• [What to do]
Starting with the line that has "M['shelf_wood'] = wood('shelf" in it, repeat every line through the last one, word for word, and give nothing more.

• [Material for this exercise]
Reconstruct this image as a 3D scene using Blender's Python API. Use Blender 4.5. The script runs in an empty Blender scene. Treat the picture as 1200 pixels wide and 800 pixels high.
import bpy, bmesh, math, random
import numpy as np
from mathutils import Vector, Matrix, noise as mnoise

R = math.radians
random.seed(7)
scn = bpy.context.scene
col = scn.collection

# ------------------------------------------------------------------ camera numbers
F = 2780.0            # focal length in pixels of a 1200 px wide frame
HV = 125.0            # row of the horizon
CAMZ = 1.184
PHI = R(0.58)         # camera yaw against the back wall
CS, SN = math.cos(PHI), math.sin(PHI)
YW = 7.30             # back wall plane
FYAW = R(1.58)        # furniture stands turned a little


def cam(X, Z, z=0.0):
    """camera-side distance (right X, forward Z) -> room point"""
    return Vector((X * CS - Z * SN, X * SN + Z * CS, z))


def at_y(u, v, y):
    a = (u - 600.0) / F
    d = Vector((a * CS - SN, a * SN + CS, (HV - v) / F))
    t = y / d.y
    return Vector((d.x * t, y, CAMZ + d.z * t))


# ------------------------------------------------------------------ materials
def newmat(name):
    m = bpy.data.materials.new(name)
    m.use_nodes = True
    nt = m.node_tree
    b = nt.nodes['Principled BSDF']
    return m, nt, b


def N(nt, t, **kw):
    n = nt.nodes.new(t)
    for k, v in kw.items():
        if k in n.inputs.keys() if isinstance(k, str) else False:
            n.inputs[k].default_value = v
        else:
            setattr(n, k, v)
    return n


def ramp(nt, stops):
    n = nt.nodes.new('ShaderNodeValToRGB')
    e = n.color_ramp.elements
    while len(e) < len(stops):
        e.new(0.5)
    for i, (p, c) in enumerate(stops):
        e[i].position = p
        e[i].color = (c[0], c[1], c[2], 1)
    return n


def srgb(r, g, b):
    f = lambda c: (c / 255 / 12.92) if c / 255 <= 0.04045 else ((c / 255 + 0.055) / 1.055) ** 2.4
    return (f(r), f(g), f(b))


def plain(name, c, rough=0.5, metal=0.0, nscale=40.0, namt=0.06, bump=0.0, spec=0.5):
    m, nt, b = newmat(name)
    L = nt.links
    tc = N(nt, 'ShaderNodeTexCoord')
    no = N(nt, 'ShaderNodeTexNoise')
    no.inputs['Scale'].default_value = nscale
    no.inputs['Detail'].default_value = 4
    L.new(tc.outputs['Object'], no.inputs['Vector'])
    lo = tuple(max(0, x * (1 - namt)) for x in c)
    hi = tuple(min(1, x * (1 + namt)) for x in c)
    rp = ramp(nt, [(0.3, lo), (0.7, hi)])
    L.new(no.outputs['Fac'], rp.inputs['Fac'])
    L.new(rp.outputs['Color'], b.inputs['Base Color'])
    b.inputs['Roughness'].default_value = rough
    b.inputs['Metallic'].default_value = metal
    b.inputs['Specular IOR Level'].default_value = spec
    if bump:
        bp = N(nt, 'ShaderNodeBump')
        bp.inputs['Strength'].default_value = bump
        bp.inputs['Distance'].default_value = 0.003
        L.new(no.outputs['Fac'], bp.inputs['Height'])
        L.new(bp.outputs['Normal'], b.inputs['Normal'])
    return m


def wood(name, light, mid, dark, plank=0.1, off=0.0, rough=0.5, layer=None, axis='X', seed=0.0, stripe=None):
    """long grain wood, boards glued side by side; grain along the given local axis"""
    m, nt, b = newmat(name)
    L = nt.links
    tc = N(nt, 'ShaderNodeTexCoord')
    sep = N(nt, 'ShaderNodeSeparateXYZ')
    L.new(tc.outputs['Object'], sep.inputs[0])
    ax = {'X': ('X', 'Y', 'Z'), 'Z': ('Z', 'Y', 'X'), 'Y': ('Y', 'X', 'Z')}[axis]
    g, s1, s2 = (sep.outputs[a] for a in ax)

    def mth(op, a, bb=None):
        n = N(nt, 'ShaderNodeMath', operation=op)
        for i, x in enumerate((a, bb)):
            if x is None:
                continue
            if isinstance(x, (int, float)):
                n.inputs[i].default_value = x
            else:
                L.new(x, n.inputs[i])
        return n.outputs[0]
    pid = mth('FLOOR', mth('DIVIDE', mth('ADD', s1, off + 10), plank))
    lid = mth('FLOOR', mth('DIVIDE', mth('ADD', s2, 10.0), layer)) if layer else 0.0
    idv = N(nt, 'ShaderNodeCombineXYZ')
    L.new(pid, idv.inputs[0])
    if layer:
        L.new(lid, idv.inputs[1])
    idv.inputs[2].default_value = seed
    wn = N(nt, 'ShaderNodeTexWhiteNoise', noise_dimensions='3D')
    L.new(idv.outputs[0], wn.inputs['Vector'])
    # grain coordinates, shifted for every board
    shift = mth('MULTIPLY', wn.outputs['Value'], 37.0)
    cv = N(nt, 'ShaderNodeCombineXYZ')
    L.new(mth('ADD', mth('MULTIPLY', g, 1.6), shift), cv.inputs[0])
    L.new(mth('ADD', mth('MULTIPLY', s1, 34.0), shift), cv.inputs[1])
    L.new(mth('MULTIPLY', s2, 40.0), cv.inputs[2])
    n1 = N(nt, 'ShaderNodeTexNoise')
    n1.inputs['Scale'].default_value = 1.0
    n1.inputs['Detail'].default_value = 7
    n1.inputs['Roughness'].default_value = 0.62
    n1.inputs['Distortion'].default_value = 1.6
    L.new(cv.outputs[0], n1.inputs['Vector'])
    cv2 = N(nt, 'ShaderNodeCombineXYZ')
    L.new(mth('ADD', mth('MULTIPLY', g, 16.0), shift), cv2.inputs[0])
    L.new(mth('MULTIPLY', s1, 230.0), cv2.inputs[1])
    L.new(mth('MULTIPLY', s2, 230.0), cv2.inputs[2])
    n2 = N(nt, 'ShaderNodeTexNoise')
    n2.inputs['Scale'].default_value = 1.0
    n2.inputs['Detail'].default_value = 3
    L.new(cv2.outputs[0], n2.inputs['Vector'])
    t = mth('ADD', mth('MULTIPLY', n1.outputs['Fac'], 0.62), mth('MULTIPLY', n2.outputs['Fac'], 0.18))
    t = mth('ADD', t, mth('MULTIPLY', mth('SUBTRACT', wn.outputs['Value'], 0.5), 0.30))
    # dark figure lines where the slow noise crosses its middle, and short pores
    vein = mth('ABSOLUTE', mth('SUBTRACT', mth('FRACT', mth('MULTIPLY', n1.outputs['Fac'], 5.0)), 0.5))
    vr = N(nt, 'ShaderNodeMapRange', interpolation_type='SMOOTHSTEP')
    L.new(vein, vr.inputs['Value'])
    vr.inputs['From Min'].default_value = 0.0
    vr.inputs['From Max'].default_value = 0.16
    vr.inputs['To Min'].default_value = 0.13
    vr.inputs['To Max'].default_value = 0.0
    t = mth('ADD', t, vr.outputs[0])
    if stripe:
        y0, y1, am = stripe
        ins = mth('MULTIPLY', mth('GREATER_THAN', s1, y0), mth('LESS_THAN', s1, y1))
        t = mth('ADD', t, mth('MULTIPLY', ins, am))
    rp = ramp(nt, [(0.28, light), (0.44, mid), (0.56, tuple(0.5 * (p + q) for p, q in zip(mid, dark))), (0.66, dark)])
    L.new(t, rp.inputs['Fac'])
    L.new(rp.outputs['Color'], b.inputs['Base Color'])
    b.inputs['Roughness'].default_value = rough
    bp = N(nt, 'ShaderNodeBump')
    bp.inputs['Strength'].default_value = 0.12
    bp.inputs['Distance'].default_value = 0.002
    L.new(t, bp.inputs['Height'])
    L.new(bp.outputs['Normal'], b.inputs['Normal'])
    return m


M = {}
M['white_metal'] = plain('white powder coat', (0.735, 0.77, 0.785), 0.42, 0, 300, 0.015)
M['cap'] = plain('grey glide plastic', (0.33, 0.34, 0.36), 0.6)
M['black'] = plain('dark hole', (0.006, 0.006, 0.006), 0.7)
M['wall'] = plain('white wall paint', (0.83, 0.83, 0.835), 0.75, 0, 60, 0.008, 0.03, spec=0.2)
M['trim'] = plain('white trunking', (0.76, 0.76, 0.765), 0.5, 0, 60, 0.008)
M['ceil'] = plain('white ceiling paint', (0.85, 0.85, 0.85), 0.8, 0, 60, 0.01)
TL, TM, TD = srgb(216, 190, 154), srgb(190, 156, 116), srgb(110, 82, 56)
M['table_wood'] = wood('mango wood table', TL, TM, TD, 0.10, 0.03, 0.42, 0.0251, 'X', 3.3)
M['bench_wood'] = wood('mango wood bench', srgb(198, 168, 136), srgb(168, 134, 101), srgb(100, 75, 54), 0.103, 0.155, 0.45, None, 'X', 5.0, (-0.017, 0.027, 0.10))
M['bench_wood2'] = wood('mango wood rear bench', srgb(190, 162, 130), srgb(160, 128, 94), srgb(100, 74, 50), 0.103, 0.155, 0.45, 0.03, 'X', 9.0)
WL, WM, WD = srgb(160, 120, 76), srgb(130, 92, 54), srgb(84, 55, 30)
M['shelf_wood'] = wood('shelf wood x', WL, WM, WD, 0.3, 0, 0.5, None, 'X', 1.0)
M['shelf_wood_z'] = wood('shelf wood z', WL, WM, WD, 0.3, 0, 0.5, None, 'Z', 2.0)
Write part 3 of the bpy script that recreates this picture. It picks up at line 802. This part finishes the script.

• [Answer]
M['shelf_wood'] = wood('shelf wood x', WL, WM, WD, 0.3, 0, 0.5, None, 'X', 1.0)
M['shelf_wood_z'] = wood('shelf wood z', WL, WM, WD, 0.3, 0, 0.5, None, 'Z', 2.0)
Write part 3 of the bpy script that recreates this picture. It picks up at line 802. This part finishes the script.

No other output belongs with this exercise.